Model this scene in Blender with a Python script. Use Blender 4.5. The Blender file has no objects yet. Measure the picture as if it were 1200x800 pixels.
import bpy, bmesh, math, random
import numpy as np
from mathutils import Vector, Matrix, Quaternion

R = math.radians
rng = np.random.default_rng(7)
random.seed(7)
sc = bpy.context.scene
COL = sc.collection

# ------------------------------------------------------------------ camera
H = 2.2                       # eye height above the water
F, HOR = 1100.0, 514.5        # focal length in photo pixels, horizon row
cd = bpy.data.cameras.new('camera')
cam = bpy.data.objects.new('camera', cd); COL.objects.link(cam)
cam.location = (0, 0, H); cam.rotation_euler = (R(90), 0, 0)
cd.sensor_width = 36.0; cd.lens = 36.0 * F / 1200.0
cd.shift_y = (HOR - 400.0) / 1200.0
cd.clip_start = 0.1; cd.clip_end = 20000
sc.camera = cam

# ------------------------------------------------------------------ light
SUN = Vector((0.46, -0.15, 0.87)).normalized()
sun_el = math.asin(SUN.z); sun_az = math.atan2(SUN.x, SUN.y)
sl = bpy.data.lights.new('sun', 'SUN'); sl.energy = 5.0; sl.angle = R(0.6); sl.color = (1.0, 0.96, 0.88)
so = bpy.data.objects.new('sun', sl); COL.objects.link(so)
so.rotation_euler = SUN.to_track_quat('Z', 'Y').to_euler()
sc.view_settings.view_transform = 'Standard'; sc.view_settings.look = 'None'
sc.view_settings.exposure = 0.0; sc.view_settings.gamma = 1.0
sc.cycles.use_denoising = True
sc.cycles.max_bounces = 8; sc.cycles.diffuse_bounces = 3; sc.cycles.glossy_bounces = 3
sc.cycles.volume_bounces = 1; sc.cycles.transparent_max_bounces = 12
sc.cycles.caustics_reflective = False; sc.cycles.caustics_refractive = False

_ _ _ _

[What to do]:
Everything in the listing above should be restated exactly.

[Solution to the exercise]:
Model this scene in Blender with a Python script. Use Blender 4.5. The Blender file has no objects yet. Measure the picture as if it were 1200x800 pixels.
import bpy, bmesh, math, random
import numpy as np
from mathutils import Vector, Matrix, Quaternion

R = math.radians
rng = np.random.default_rng(7)
random.seed(7)
sc = bpy.context.scene
COL = sc.collection

# ------------------------------------------------------------------ camera
H = 2.2                       # eye height above the water
F, HOR = 1100.0, 514.5        # focal length in photo pixels, horizon row
cd = bpy.data.cameras.new('camera')
cam = bpy.data.objects.new('camera', cd); COL.objects.link(cam)
cam.location = (0, 0, H); cam.rotation_euler = (R(90), 0, 0)
cd.sensor_width = 36.0; cd.lens = 36.0 * F / 1200.0
cd.shift_y = (HOR - 400.0) / 1200.0
cd.clip_start = 0.1; cd.clip_end = 20000
sc.camera = cam

# ------------------------------------------------------------------ light
SUN = Vector((0.46, -0.15, 0.87)).normalized()
sun_el = math.asin(SUN.z); sun_az = math.atan2(SUN.x, SUN.y)
sl = bpy.data.lights.new('sun', 'SUN'); sl.energy = 5.0; sl.angle = R(0.6); sl.color = (1.0, 0.96, 0.88)
so = bpy.data.objects.new('sun', sl); COL.objects.link(so)
so.rotation_euler = SUN.to_track_quat('Z', 'Y').to_euler()
sc.view_settings.view_transform = 'Standard'; sc.view_settings.look = 'None'
sc.view_settings.exposure = 0.0; sc.view_settings.gamma = 1.0
sc.cycles.use_denoising = True
sc.cycles.max_bounces = 8; sc.cycles.diffuse_bounces = 3; sc.cycles.glossy_bounces = 3
sc.cycles.volume_bounces = 1; sc.cycles.transparent_max_bounces = 12
sc.cycles.caustics_reflective = False; sc.cycles.caustics_refractive = False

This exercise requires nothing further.